Knowing my relatives and the pain they go to in welcoming visitors, I’ve chosen to always visit without prior telephone warning. And so it was last weekend when I visited my brother in a village near Rwamagana, 62 km from Kigali.
Knowing my relatives and the pain they go to in welcoming visitors, I’ve chosen to always visit without prior telephone warning. And so it was last weekend when I visited my brother in a village near Rwamagana, 62 km from Kigali.
When he saw me, he left the cow he was scrubbing to come and enthuse in greeting: "Eeeh! Uraho Butami!” However, when I answered with equal enthusiasm, he rejected his name: "No, I’m no longer called Kanyarukiko,” he protested, "My name now is Mvuyekure!”
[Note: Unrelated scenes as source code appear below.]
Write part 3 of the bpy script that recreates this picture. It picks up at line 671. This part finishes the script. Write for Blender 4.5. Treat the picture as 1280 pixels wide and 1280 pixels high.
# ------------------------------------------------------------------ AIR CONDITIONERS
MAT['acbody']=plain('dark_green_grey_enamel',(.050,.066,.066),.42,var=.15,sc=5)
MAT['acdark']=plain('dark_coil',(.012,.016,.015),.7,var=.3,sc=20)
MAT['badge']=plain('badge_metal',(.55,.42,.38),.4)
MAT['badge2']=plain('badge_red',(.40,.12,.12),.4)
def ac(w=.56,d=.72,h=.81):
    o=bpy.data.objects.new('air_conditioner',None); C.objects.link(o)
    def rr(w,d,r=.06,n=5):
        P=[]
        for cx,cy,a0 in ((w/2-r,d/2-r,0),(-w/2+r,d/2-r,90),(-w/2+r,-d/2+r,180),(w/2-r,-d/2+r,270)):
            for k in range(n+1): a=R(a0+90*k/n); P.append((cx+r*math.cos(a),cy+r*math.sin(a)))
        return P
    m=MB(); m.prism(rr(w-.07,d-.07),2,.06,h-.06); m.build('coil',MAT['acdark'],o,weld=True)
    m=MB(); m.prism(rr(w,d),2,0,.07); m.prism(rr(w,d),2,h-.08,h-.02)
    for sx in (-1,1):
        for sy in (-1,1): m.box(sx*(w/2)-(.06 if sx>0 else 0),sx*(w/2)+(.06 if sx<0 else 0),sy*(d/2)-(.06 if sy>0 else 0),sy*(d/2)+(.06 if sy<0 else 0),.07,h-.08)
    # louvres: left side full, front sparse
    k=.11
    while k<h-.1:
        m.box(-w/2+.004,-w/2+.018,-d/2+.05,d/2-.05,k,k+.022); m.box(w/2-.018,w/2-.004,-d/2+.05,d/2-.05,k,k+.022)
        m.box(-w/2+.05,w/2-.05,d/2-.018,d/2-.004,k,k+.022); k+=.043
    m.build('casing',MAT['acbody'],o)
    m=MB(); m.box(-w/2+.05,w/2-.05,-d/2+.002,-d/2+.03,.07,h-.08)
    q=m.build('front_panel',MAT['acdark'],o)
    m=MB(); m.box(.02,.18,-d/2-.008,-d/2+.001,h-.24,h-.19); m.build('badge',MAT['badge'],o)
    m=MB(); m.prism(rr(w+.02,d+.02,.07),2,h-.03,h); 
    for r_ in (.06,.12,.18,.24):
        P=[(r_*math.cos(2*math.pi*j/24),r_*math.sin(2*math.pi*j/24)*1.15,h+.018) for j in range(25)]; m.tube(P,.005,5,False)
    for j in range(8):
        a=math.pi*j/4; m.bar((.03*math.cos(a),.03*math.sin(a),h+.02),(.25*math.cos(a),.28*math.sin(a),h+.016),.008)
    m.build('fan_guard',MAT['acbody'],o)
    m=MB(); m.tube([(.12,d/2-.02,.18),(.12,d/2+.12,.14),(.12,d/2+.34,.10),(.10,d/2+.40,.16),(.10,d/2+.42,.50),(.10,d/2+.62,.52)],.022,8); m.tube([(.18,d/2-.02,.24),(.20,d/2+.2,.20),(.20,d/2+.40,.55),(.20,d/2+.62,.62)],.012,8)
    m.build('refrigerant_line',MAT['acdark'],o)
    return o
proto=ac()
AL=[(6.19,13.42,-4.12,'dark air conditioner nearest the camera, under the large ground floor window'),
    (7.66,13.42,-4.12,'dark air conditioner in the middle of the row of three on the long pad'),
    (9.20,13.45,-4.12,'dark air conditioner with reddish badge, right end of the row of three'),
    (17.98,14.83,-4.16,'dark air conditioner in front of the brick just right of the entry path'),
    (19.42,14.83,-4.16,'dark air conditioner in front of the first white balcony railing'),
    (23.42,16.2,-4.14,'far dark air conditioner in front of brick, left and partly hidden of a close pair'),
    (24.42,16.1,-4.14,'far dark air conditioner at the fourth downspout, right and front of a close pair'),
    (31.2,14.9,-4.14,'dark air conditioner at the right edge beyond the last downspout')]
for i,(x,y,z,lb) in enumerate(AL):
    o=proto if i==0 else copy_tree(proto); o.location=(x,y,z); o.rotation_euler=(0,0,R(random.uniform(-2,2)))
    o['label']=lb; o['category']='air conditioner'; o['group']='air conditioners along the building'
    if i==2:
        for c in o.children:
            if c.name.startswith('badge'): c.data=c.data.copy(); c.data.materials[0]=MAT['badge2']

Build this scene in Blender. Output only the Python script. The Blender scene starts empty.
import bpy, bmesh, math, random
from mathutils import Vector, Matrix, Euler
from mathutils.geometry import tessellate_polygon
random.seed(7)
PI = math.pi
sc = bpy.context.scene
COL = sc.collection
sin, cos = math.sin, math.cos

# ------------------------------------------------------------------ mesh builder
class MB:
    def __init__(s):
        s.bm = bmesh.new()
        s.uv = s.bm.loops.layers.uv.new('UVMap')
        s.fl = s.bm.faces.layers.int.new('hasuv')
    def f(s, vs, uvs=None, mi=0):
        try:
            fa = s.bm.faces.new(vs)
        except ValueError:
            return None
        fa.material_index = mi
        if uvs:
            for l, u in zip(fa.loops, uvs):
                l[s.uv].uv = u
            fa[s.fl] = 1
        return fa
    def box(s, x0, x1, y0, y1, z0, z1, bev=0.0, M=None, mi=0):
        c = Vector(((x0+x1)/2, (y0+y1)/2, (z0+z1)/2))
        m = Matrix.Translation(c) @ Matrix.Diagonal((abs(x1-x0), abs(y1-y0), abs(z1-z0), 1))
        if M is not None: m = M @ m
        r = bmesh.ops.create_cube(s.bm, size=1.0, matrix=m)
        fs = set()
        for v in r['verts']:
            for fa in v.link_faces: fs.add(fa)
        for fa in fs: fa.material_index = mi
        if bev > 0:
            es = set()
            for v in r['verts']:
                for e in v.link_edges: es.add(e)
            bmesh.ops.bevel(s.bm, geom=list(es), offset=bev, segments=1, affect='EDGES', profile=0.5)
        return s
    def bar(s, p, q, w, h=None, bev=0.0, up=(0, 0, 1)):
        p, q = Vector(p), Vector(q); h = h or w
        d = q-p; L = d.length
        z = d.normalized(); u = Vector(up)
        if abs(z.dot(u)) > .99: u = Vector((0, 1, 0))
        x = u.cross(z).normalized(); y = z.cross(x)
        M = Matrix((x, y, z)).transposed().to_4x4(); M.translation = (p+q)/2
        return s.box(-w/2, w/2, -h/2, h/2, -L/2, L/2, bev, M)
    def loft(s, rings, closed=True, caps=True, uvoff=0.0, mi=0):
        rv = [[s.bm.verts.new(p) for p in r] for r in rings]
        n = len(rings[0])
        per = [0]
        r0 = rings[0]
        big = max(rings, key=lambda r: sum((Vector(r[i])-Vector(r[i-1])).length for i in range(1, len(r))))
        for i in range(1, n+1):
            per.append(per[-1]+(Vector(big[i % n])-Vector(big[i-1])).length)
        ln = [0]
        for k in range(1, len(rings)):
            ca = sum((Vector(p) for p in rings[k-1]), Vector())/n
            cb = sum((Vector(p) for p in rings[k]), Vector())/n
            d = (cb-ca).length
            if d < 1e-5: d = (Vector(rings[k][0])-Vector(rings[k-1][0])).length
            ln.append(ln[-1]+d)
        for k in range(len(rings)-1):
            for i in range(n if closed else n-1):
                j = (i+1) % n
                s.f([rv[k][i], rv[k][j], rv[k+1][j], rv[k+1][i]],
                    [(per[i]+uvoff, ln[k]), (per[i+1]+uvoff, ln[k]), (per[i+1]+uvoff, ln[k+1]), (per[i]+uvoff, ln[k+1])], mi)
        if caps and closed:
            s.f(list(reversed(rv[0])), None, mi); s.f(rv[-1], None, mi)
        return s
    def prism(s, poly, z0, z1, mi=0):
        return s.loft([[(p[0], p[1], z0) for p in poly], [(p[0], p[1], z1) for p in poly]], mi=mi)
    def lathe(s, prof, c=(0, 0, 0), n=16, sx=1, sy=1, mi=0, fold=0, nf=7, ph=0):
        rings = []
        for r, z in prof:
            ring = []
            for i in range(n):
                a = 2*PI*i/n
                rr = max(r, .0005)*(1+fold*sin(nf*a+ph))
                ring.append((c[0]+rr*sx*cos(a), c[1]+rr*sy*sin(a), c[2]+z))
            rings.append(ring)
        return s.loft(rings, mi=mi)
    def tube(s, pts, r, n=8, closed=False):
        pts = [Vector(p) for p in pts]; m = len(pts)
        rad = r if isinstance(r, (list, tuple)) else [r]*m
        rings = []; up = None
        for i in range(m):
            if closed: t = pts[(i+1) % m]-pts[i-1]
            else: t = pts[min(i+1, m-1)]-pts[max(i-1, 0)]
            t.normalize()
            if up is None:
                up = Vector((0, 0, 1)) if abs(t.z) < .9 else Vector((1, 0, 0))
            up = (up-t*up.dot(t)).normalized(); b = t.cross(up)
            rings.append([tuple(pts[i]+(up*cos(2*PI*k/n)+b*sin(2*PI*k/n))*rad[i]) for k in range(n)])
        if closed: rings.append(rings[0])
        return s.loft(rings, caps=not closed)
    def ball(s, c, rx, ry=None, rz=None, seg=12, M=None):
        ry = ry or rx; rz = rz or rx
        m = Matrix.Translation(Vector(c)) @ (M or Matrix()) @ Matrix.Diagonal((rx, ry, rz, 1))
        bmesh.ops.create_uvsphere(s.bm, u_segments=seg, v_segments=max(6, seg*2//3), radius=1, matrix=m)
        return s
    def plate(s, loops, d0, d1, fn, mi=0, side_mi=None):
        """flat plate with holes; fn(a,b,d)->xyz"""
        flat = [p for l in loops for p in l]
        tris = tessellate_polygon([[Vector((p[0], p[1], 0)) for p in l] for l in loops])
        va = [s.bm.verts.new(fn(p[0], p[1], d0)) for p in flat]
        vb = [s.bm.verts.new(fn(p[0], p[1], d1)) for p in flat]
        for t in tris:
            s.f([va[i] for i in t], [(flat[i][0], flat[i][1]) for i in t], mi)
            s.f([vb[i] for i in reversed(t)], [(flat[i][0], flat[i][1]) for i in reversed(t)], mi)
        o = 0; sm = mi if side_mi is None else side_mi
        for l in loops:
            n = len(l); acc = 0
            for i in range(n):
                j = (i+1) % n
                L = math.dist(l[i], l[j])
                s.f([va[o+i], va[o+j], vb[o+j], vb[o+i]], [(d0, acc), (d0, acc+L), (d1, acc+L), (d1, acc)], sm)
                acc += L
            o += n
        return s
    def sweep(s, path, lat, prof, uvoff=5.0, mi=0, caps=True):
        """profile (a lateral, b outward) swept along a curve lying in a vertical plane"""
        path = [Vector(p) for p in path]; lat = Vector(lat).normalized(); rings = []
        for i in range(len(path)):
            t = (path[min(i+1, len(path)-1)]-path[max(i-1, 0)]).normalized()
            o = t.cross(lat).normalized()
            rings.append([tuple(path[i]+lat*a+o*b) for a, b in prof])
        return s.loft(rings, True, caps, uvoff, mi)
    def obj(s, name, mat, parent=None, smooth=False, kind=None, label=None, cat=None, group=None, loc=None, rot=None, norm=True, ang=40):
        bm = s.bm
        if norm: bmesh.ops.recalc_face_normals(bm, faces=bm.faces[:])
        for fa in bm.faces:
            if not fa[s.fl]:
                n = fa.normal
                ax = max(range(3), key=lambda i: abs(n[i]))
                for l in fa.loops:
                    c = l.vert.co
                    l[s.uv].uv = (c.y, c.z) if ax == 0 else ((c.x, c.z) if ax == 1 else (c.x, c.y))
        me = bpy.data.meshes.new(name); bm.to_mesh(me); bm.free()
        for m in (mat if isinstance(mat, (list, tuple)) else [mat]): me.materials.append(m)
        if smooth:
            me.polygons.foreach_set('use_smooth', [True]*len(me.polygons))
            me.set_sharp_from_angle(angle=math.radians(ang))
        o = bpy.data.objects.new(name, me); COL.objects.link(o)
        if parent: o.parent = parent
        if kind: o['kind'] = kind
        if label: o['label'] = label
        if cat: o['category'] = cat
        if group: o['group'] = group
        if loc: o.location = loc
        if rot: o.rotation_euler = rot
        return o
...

When I asked how so, he told me to go first greet my sister-in-law – the children were all away, some in school, others working in different towns – before he could explain.
A retired driver without a pension, my brother has nine children, the last of whom is entering university. The older children are caring for the young ones and brother and sister-in-law do not get much help from their working children. That is why I never tell them when I’m going to visit, otherwise they’d have to buy some special food or drink.
So, after the greetings, he led me back to "his” cow. "His” in inverted commas because I knew him to hate cattle. When I pointed that out to him, he considered me at length before asking: "Have you heard of something called ‘Girinka Programme’?”
Of course I know ‘Girinka Programme’. It was approved by cabinet in 2006. In the programme, Government offers a dairy cow to a poor family that has been identified by its community. Once the cow calves, the family gives the calf to a neighbour and that multiplier-effect process goes on to form a chain of cow beneficiaries.
"That’s not all!” interrupted my brother, and he went on to expound on the details. First, there was a campaign by government to create awareness of the many benefits of owning a cow. Then people were shown how to keep the cow, how to build a cow shed, how and where to plant the right pasture species and so on.
Kanyarukiko explained how now he and his wife have enough milk, a way to combat malnutrition and even sell some extra to generate income. With cow-dung as manure, they don’t need to buy fertilizer. In a year, they can collect 2 tonnes of fertilizer and sometimes can sell off some.
The pasture is planted strategically on terraces to control soil erosion, in a country where practically every small family holding is on a hillside. The grass also renders the soil more fertile.
Seeing the benefits of the programme, peasants have moved to follow it up with more initiatives. There is a process of producing many cows in the community where the first owner keeps the calf and gives the mother to the next beneficiary. This is faster than waiting for the calf to grow up.
Another initiative is for the owner of a cow to put it in the care of someone else. On the second calving, the owner gives the cow-keeper one calf in recognition of his/her services.
Average families have joined this race to better nutrition by accessing bank loans to buy their cows. However, Government obliges such families to comply with the criteria necessary to keep a cow: a cow shed, pasture species, et al. Even well-to-do farmers offer free cows to poor families so as to expand their source of manure.
Meanwhile, all cow owners are striving to improve their indigenous dairy cows and finally transform them into Friesian and Jersey breeds, by selection of semen. Which is not to say the indigenous breeds are a total reject! They are kept in ranches as beef cattle since they have less cholesterol.
Kanyarukiko was not done. With a flourish, he ushered me into his neighbour’s compound. He was going to show me his neighbour, he said, who gave him the calf. The family received us warmly with an offer of milk but I declined, falsely explaining that I had already had some.
"It’s a lie!” shouted my brother with a chuckle, "He thinks the milk is not boiled!” I had to confess and drink the milk. I apologised, explaining that indeed I’d thought it was not boiled. In my youth, I never for once saw anybody in the village boil their milk.
After they’d seen us off and bid us goodbye, I asked my brother if the neighbours had ever been outside the country. Yes, he explained casually, the neighbours were in D.R. Congo when he appropriated their land. However, when they came back, they gave him the piece he is settling on, since their land had always been more than enough for them.
When I showed amazement at the possibility of this reconciliation, he exclaimed: "City people! Umuhutu, Umututsi, Umutwa, eh? In the village we live together and share everything. Anything else, does it matter?” And, indeed, does it?
Girinka! Yesterday a cow was cause for exclusion and division; today it is a factor in empowerment and unification.
Yes, in Rwanda, everyone is Mvuyekure (Kinyarwanda for "I have come a long way”)!